Abstract

We present a model of hillslope soils that couples the evolution of topography, soil thickness, and the concentration of constituent soil phases, defined as unique components of the soil with collective mass equal to the total soil mass. The model includes both sediment transport and chemical denudation. A simplified two‐phase model is developed; the two phases are a chemically immobile phase, which has far lower solubility than the bulk soil and is not removed through chemical weathering (for example, zircon grains), and a chemically mobile phase that may be removed from the system through chemical weathering. Chemical denudation rates in hillslope soils can be measured using the concentration of immobile elements, but the enrichment of these immobile elements is influenced by spatial variations in chemical denudation rates and spatial variations in the chemical composition of a soil's parent material. These considerations cloud the use of elemental depletion factors and cosmogenic nuclide‐based total denudation rates used to identify the relationship between physical erosion and chemical weathering if these techniques do not account for downslope sediment transport.
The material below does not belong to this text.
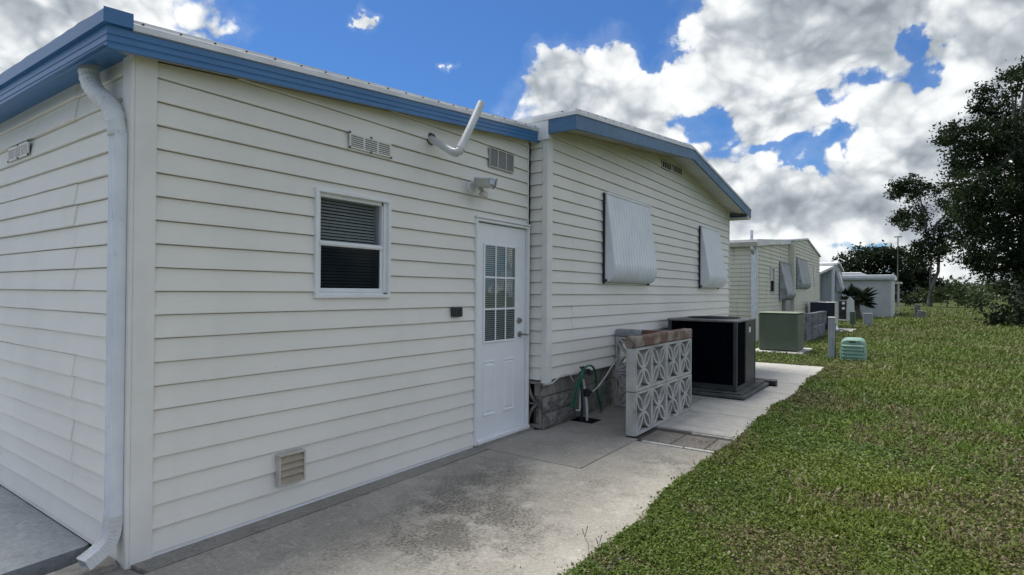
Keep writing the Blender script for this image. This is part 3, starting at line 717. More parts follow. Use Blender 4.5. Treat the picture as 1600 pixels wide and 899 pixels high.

On hillslopes where chemical denudation rates vary in space, estimates of chemical denudation using techniques that do not account for downslope sediment transport and spatial variations in chemical denudation rates may be adequate where the chemical denudation rate is a significant fraction of the total denudation rate but are inadequate in regions where chemical weathering rates are small compared to the total denudation rate. We also examine relationships between transient mechanical and chemical denudation rates. Soil particle residence times may affect chemical weathering rates, and the relationship between total landscape‐lowering rates and soil particle residence times can thus be quantified.